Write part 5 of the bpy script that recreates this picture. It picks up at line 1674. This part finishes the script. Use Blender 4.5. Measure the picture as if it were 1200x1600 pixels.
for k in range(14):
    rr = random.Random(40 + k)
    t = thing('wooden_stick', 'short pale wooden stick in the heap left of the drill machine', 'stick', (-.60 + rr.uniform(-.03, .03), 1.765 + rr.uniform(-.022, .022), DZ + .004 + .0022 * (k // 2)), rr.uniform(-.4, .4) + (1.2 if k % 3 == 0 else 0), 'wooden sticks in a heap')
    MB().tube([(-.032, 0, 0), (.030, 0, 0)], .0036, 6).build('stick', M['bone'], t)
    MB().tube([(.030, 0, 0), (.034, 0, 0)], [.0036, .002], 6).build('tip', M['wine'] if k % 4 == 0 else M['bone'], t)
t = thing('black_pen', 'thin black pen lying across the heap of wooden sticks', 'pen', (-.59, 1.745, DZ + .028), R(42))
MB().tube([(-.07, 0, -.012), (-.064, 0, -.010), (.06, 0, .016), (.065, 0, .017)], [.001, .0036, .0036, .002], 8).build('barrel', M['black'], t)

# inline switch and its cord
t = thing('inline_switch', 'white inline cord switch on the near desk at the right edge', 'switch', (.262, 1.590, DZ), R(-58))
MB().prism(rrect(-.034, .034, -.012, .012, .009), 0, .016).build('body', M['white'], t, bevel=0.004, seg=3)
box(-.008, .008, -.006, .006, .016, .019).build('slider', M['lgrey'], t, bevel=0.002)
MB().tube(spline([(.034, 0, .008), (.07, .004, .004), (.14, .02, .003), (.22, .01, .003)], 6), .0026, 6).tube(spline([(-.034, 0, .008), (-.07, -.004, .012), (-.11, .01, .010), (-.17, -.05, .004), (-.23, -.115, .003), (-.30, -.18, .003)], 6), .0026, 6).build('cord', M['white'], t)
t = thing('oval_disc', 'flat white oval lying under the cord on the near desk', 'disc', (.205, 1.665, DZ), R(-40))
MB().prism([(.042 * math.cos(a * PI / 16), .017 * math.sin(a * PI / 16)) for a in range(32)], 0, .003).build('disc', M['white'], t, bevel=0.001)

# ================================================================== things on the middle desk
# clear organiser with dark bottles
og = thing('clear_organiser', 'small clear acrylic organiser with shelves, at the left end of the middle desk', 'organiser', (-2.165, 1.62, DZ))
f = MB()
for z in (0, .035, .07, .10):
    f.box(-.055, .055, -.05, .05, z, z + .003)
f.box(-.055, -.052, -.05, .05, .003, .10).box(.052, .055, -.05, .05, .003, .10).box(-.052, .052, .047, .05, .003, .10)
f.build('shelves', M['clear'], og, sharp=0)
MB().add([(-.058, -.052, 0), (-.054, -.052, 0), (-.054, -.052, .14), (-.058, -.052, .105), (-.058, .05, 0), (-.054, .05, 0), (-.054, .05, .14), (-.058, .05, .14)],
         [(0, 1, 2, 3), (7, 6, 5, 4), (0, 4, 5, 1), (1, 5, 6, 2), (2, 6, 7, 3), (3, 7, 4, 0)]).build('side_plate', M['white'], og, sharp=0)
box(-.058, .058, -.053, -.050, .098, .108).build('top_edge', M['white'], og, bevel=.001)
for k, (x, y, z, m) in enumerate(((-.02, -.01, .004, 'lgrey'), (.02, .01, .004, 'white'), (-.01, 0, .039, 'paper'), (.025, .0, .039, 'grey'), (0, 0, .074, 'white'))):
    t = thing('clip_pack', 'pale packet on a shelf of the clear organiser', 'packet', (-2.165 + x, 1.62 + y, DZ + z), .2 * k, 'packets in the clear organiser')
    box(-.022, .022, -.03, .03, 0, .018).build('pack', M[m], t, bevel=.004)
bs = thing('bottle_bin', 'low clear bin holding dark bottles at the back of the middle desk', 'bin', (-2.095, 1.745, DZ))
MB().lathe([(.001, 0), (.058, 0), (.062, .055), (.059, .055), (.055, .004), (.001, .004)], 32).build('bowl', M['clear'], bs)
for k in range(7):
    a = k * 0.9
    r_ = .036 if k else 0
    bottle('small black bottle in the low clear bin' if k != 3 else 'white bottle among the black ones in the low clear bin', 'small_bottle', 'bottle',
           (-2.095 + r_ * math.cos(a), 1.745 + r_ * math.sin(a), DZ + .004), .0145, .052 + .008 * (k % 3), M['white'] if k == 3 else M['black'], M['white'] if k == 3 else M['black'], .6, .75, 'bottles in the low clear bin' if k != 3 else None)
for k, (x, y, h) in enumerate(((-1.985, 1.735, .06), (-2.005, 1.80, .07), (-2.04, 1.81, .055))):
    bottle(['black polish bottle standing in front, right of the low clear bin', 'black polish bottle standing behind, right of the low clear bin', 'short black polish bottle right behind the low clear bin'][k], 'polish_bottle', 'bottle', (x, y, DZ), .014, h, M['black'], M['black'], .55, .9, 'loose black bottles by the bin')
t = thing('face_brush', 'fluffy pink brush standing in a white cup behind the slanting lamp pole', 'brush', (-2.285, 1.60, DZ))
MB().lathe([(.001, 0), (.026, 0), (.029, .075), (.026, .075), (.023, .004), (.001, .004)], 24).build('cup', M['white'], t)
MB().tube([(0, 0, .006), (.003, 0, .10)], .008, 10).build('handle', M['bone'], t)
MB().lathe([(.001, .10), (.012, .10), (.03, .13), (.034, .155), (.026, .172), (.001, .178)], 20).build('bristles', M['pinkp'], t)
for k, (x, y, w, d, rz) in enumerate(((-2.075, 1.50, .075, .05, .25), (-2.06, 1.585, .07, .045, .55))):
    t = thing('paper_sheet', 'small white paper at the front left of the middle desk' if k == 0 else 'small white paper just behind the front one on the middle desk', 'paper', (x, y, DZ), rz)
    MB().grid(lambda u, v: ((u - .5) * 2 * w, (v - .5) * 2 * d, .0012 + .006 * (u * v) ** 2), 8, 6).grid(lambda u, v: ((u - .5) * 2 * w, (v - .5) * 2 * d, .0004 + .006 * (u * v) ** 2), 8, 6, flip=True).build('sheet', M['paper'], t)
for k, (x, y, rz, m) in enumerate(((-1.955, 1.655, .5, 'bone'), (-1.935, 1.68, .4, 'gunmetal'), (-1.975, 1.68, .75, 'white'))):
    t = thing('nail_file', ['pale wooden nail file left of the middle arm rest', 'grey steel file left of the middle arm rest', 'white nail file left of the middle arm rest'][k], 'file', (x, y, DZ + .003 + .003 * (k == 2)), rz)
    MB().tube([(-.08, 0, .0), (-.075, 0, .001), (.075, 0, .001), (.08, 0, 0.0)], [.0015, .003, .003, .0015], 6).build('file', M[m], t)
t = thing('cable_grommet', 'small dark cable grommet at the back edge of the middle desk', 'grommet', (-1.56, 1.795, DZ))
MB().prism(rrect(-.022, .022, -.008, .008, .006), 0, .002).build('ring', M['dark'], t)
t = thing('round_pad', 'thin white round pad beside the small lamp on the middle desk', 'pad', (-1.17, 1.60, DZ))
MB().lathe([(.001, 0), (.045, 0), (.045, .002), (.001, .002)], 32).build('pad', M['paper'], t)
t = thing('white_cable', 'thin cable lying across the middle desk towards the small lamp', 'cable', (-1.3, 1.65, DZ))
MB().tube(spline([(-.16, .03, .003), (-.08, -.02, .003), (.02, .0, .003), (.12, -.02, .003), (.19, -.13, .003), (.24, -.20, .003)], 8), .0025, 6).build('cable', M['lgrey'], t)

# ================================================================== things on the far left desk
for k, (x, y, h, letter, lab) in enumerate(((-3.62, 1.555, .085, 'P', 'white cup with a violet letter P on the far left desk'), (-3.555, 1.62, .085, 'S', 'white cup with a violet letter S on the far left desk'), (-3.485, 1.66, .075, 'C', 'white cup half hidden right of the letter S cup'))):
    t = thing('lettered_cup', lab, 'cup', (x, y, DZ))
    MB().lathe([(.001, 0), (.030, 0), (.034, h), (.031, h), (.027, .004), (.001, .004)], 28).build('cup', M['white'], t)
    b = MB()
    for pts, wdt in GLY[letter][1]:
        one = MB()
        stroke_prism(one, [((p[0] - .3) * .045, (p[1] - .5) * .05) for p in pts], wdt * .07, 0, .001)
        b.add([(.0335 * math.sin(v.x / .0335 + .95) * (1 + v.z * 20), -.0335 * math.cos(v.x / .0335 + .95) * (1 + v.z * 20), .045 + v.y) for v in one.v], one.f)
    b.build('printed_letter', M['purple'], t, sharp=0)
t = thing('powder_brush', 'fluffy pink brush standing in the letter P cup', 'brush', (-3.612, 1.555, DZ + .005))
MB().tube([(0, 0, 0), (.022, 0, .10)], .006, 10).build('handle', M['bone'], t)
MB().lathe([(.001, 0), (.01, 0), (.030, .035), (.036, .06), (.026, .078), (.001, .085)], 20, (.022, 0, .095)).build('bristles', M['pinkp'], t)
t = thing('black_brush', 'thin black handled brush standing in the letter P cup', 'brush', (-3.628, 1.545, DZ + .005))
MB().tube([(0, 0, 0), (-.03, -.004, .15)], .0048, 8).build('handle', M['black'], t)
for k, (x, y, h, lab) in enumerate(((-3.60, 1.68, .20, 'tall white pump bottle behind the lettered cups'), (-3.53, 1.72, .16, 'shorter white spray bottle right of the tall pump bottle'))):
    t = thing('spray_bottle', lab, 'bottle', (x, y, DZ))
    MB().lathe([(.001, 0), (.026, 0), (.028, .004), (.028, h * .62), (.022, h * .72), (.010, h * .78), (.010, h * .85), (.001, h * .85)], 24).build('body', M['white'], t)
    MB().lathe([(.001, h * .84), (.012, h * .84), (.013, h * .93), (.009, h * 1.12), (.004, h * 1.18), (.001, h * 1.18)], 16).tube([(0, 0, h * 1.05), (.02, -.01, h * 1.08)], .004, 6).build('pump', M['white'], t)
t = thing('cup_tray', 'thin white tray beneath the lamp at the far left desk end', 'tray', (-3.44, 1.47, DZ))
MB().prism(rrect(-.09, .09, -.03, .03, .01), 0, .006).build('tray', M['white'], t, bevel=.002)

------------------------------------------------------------

→ **Task prompt**
Up to and including the line with "8).build('barrel', M['black'], t)", repeat the data exactly, starting from its first line; nothing else belongs in the response.

→ **Answer for this exercise**
Write part 5 of the bpy script that recreates this picture. It picks up at line 1674. This part finishes the script. Use Blender 4.5. Measure the picture as if it were 1200x1600 pixels.
for k in range(14):
    rr = random.Random(40 + k)
    t = thing('wooden_stick', 'short pale wooden stick in the heap left of the drill machine', 'stick', (-.60 + rr.uniform(-.03, .03), 1.765 + rr.uniform(-.022, .022), DZ + .004 + .0022 * (k // 2)), rr.uniform(-.4, .4) + (1.2 if k % 3 == 0 else 0), 'wooden sticks in a heap')
    MB().tube([(-.032, 0, 0), (.030, 0, 0)], .0036, 6).build('stick', M['bone'], t)
    MB().tube([(.030, 0, 0), (.034, 0, 0)], [.0036, .002], 6).build('tip', M['wine'] if k % 4 == 0 else M['bone'], t)
t = thing('black_pen', 'thin black pen lying across the heap of wooden sticks', 'pen', (-.59, 1.745, DZ + .028), R(42))
MB().tube([(-.07, 0, -.012), (-.064, 0, -.010), (.06, 0, .016), (.065, 0, .017)], [.001, .0036, .0036, .002], 8).build('barrel', M['black'], t)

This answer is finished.